_What is required_
For the copy, please give all of the data again exactly and leave the pictures out.

[Lines of data]
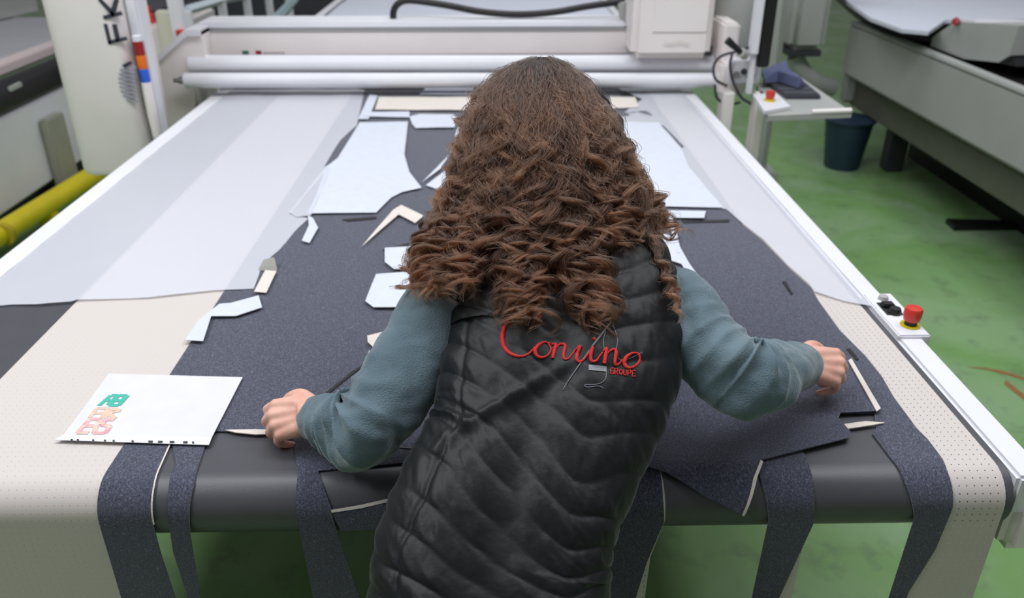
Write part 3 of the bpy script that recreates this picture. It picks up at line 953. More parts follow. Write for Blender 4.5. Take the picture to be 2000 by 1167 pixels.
# column and pole behind the tray
cb = thing('machine_column', (2.0, 5.6, 0.8), 'tall grey rounded machine column at the far end of the right machine', 'machine')
A, B = pY(1541, 103, 5.6), pY(1612, 103, 5.6)
obj('cover', MB().box((A[0], 5.6, A[2]), (B[0], 5.95, A[2] + 0.9), 0.05, 3), GREYW, cb)
A2 = pY(1545, 112, 5.7)
obj('dark_gap', MB().box((A[0] + 0.01, 5.62, A[2] - 0.03), (B[0] - 0.02, 5.9, A[2] + 0.01)), DARK, cb)
obj('curved_foot', MB().tube(spline([pY(1553, 108, 5.75), pY(1565, 135, 5.75), pY(1590, 158, 5.75), pY(1630, 172, 5.75)], 20), 0.06, 12), GREYW, cb)
gp = thing('grey_pole', pY(1512, 150, 5.2), 'slanted grey pole behind the control shelf', 'pole')
P0, P1 = pY(1505, 165, 5.2), pY(1528, -40, 5.2)
obj('pole', MB().tube([P0 - [0, 0, 0.55], P0, P1], 0.05, 4), GREYW, gp, smooth=False)
pf = P0 - [0, 0, 0.55]
obj('foot', MB().box(pf - [.1, .1, pf[2]], pf + [.1, .1, 0.0], .01), GREYW, gp)
q = pY(1500, 32, 5.3)
obj('orange_casing', MB().box(q - [.05, 0, .05], q + [.06, .2, .05], .01), mat('burnt_orange', (214, 104, 60), .5, var=.1), gp)
obj('dark_casing', MB().box((q[0] - .05, q[1] + .04, q[2] + .05), (q[0] + .05, q[1] + .2, q[2] + .16), .02), DARK, gp)
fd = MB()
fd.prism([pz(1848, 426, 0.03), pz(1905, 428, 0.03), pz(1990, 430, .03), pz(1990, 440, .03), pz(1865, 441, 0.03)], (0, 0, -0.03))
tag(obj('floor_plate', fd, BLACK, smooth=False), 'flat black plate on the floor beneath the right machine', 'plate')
# orange scuff marks: thin tape remnants on the floor
for k, P in enumerate([[(1888, 716), (1930, 722), (1990, 738), (2010, 745), (2010, 740), (1960, 724), (1925, 718)], [(1965, 742), (1985, 758), (2015, 782), (2012, 790), (1980, 765), (1960, 748)]]):
    tag(obj('tape_remnant', MB().prism([pz(x, y, 0.001) for x, y in P], (0, 0, 0.001)), mat('rust_tape', (150, 104, 60), .7, var=.3, vscale=40), smooth=False),
        ['longer rusty tape remnant on the green floor at the right', 'shorter rusty tape remnant nearer the camera at the right'][k], 'tape')

# ------------------------------------------------------------------ machine and guard on the left
QX = -2.72
lm = thing('cutting_machine', (QX - 0.7, 4.9, 0), 'white-sided machine with black roller along the left aisle', 'machine')
obj('side_panel', MB().box((QX - 0.05, 3.4, 0.125), (QX, 6.9, 0.605), 0.015, 3), WHITE, lm)
obj('base_shadow', MB().box((QX - 0.5, 3.4, 0.0), (QX - 0.06, 6.9, 0.13)), BLACK, lm)  # black block paints the shadow gap below the side panel
obj('black_roller', MB().tube([(QX - 0.05, 3.4, 0.685), (QX - 0.05, 6.9, 0.685)], 0.085, 20), BLACK, lm)
obj('under_roller_strip', MB().box((QX - 0.14, 3.4, 0.603), (QX - 0.02, 6.9, 0.616)), DARK, lm)  # dark grey strip between roller and side panel
obj('bed_edge', MB().box((QX - 0.26, 3.4, 0.755), (QX - 0.15, 6.9, 0.81), 0.006), mat('pinkish_edge', (214, 198, 196), .6, var=.05), lm)
obj('bed', MB().box((QX - 2.2, 3.4, 0.735), (QX - 0.2, 6.9, 0.79)), mat('grey_bed_sheet', (176, 176, 180), .6, var=.08, vscale=2), lm)
a = pX(33, 165, QX + .05)
obj('label_plate', MB().prism([pX(22, 170, QX + .038), pX(42, 160, QX + .038), pX(44, 168, QX + .038), pX(24, 178, QX + .038)], (-0.02, 0, 0)), MIDGREY, lm, smooth=False)
obj('grey_cover_cloth', MB().prism([pz(-250, 110, .80), pz(-100, 60, .80), pz(75, 22, .80), pz(65, -30, .80), pz(-200, -40, .80)], (0, 0, .01)), MIDGREY, lm, smooth=False)
gpst = thing('guard_post', (-2.55, 4.75, 0), 'short grey post in front of the left machine panel', 'post')
a, b = pX(105, 246, -2.50), pX(150, 345, -2.50)
obj('upright', MB().box((-2.715, 4.85, 0.0), (-2.655, 5.05, a[2] - 0.03), .008), mat('khaki_grey', (156, 156, 142), .5, var=.1), gpst)
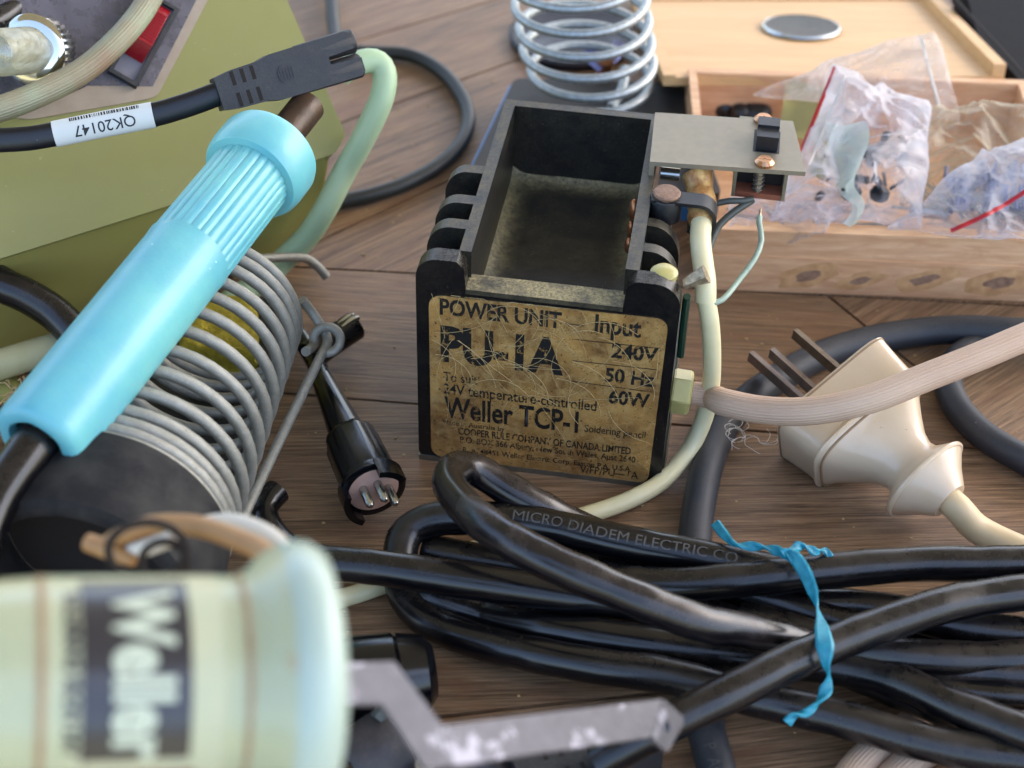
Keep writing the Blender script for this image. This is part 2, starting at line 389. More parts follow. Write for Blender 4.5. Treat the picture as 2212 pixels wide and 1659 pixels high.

_The response_
Write part 3 of the bpy script that recreates this picture. It picks up at line 953. More parts follow. Write for Blender 4.5. Take the picture to be 2000 by 1167 pixels.
# column and pole behind the tray
cb = thing('machine_column', (2.0, 5.6, 0.8), 'tall grey rounded machine column at the far end of the right machine', 'machine')
A, B = pY(1541, 103, 5.6), pY(1612, 103, 5.6)
obj('cover', MB().box((A[0], 5.6, A[2]), (B[0], 5.95, A[2] + 0.9), 0.05, 3), GREYW, cb)
A2 = pY(1545, 112, 5.7)
obj('dark_gap', MB().box((A[0] + 0.01, 5.62, A[2] - 0.03), (B[0] - 0.02, 5.9, A[2] + 0.01)), DARK, cb)
obj('curved_foot', MB().tube(spline([pY(1553, 108, 5.75), pY(1565, 135, 5.75), pY(1590, 158, 5.75), pY(1630, 172, 5.75)], 20), 0.06, 12), GREYW, cb)
gp = thing('grey_pole', pY(1512, 150, 5.2), 'slanted grey pole behind the control shelf', 'pole')
P0, P1 = pY(1505, 165, 5.2), pY(1528, -40, 5.2)
obj('pole', MB().tube([P0 - [0, 0, 0.55], P0, P1], 0.05, 4), GREYW, gp, smooth=False)
pf = P0 - [0, 0, 0.55]
obj('foot', MB().box(pf - [.1, .1, pf[2]], pf + [.1, .1, 0.0], .01), GREYW, gp)
q = pY(1500, 32, 5.3)
obj('orange_casing', MB().box(q - [.05, 0, .05], q + [.06, .2, .05], .01), mat('burnt_orange', (214, 104, 60), .5, var=.1), gp)
obj('dark_casing', MB().box((q[0] - .05, q[1] + .04, q[2] + .05), (q[0] + .05, q[1] + .2, q[2] + .16), .02), DARK, gp)
fd = MB()
fd.prism([pz(1848, 426, 0.03), pz(1905, 428, 0.03), pz(1990, 430, .03), pz(1990, 440, .03), pz(1865, 441, 0.03)], (0, 0, -0.03))
tag(obj('floor_plate', fd, BLACK, smooth=False), 'flat black plate on the floor beneath the right machine', 'plate')
# orange scuff marks: thin tape remnants on the floor
for k, P in enumerate([[(1888, 716), (1930, 722), (1990, 738), (2010, 745), (2010, 740), (1960, 724), (1925, 718)], [(1965, 742), (1985, 758), (2015, 782), (2012, 790), (1980, 765), (1960, 748)]]):
    tag(obj('tape_remnant', MB().prism([pz(x, y, 0.001) for x, y in P], (0, 0, 0.001)), mat('rust_tape', (150, 104, 60), .7, var=.3, vscale=40), smooth=False),
        ['longer rusty tape remnant on the green floor at the right', 'shorter rusty tape remnant nearer the camera at the right'][k], 'tape')

# ------------------------------------------------------------------ machine and guard on the left
QX = -2.72
lm = thing('cutting_machine', (QX - 0.7, 4.9, 0), 'white-sided machine with black roller along the left aisle', 'machine')
obj('side_panel', MB().box((QX - 0.05, 3.4, 0.125), (QX, 6.9, 0.605), 0.015, 3), WHITE, lm)
obj('base_shadow', MB().box((QX - 0.5, 3.4, 0.0), (QX - 0.06, 6.9, 0.13)), BLACK, lm)  # black block paints the shadow gap below the side panel
obj('black_roller', MB().tube([(QX - 0.05, 3.4, 0.685), (QX - 0.05, 6.9, 0.685)], 0.085, 20), BLACK, lm)
obj('under_roller_strip', MB().box((QX - 0.14, 3.4, 0.603), (QX - 0.02, 6.9, 0.616)), DARK, lm)  # dark grey strip between roller and side panel
obj('bed_edge', MB().box((QX - 0.26, 3.4, 0.755), (QX - 0.15, 6.9, 0.81), 0.006), mat('pinkish_edge', (214, 198, 196), .6, var=.05), lm)
obj('bed', MB().box((QX - 2.2, 3.4, 0.735), (QX - 0.2, 6.9, 0.79)), mat('grey_bed_sheet', (176, 176, 180), .6, var=.08, vscale=2), lm)
a = pX(33, 165, QX + .05)
obj('label_plate', MB().prism([pX(22, 170, QX + .038), pX(42, 160, QX + .038), pX(44, 168, QX + .038), pX(24, 178, QX + .038)], (-0.02, 0, 0)), MIDGREY, lm, smooth=False)
obj('grey_cover_cloth', MB().prism([pz(-250, 110, .80), pz(-100, 60, .80), pz(75, 22, .80), pz(65, -30, .80), pz(-200, -40, .80)], (0, 0, .01)), MIDGREY, lm, smooth=False)
gpst = thing('guard_post', (-2.55, 4.75, 0), 'short grey post in front of the left machine panel', 'post')
a, b = pX(105, 246, -2.50), pX(150, 345, -2.50)
obj('upright', MB().box((-2.715, 4.85, 0.0), (-2.655, 5.05, a[2] - 0.03), .008), mat('khaki_grey', (156, 156, 142), .5, var=.1), gpst)
Keep writing the Blender script for this image. This is part 2, starting at line 389. More parts follow. Write for Blender 4.5. Treat the picture as 2212 pixels wide and 1659 pixels high.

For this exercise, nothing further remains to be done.